“And that’s how John Mayer ended up with dancing pandas.”

It’s not every day that one reads such a sentence in a New York Times piece, but when it comes to John Mayer, is anyone really surprised?

Mayer has made quite the reputation for himself, not only as a talented musician but as a man who can’t seem to control his “stupid mouth” in a number scandalous interviews. In the aftermath, he escaped to Montana, where he moved toward redemption, apologizing for many of those wrongdoings in Paradise Valley (2013), identifying many of his shortcomings (“I Will Be Found”), and promising maturity by proclaiming his ultimate goal of a settled, domestic life (“Waitin’ On The Day”).

Four years later, Mayer has returned from his self-inflicted exile, emerging with a new level of self-awareness and maturity and channeling his reinvention into his most recent studio album, The Search for Everything. Although this album includes several breakup/love songs, as has come to be expected, it goes far beyond that. Mayer says, “There were times when tears came out of me, and I went, O.K., John, this is not about an on-again, off-again relationship. This is something more profound.” Not the least of which is “Never on the Day You Leave,” about an unnamed ex-girlfriend and the feelings that continued to grow for her after their breakup, with poignant lyrics that are too painful for Mayer to sing live:

No, it’s never on the day you leave
You can tell how it’s gonna be
To watch a girl become a ghost before your eyes
You wish you’d given her one more kiss
To put away for a night like this
But never, never on the day you leave

Love grows in the time it’s been
Since you last held her hand
She’ll fight for you like hell
Then force herself to like some other man

Mayer’s relatively newfound maturity is evident in such love songs featured on The Search for Everything that go far deeper than the tunes of his younger days (think: “Your Body is a Wonderland”), but the real proof lies in “In the Blood” when he wrestles with serious, honest questions:

How much of my mother has my mother left in me?
How much of my love will be insane to some degree?
And what about this feeling that I’m never good enough?
Will it wash out in the water, or is it always in the blood?

How much of my father am I destined to become?
Will I dim the lights inside me just to satisfy someone?
Will I let this woman kill me, or do away with jealous love?
Will it wash out in the water, or is it always in the blood?

And who doesn’t ask these same questions? We see the mistakes and struggles of our parents and grandparents and swear we will never repeat them, that we will make a new way for ourselves, but then begin to wonder if it’s all just engrained in who we are. Mayer doesn’t offer any answers to these impossible questions and is reluctant to discuss the song in interviews, probably with good reason: “I guess I made a deal with myself that if I was gonna go that honest on a song, I wasn’t gonna necessarily be a liability to it and color it in.” He leaves the song open to interpretation, inviting us to explore the ramifications of these questions in our own lives and to decide what this arguably universal song means for us.
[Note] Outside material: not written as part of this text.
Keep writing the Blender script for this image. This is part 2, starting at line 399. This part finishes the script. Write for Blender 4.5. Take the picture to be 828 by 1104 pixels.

And with the weight of two verses worth of his parents’ issues and their potential to affect him, he gets to the core of what is really going on:

I can feel love the I want, I can feel the love I need
But it’s never gonna come the way I am
Could I change it if I wanted, can I rise above the flood?
Will it wash out in the water, or is it always in the blood?

He’s painfully aware of the love missing in his life, a recurring theme across all of his albums, and believes that he has prevented himself from ever receiving it, either by following in the path of his parents’ mistakes or by creating new problems for himself. Then the question, and central theme of this song, becomes, can he change himself and wash out his problems in the water to finally receive love? Or is he just stuck?

The expansive self-help section at the bookstore would say, “No! You’re not stuck! You can change yourself! Follow these steps to become the best version of yourself!” That will work for a little while. You’ll white-knuckle your life and swear that this time will be different, but eventually, you’ll run out of stamina and slide back into your old self. And if left to your own devices, that vicious cycle will continue. And that’s not to say that, as Christians, we don’t try our hand at self-improvement. New Year’s resolutions, exercise plans, fad diets—we’re all just as susceptible to it as the next person. But this is where the Gospel takes a radically different approach—and where we can extend grace and mercy to Mr. Mayer.

This side of heaven the issues (sin) we face—those inherited from our parents and those of our own making—will be ever-present. We will not be able to wash them out in the water, but we can certainly wash them out in the blood of the Lamb, poured out for us on the cross, washing away the old and ushering in a new, white-as-snow child of God.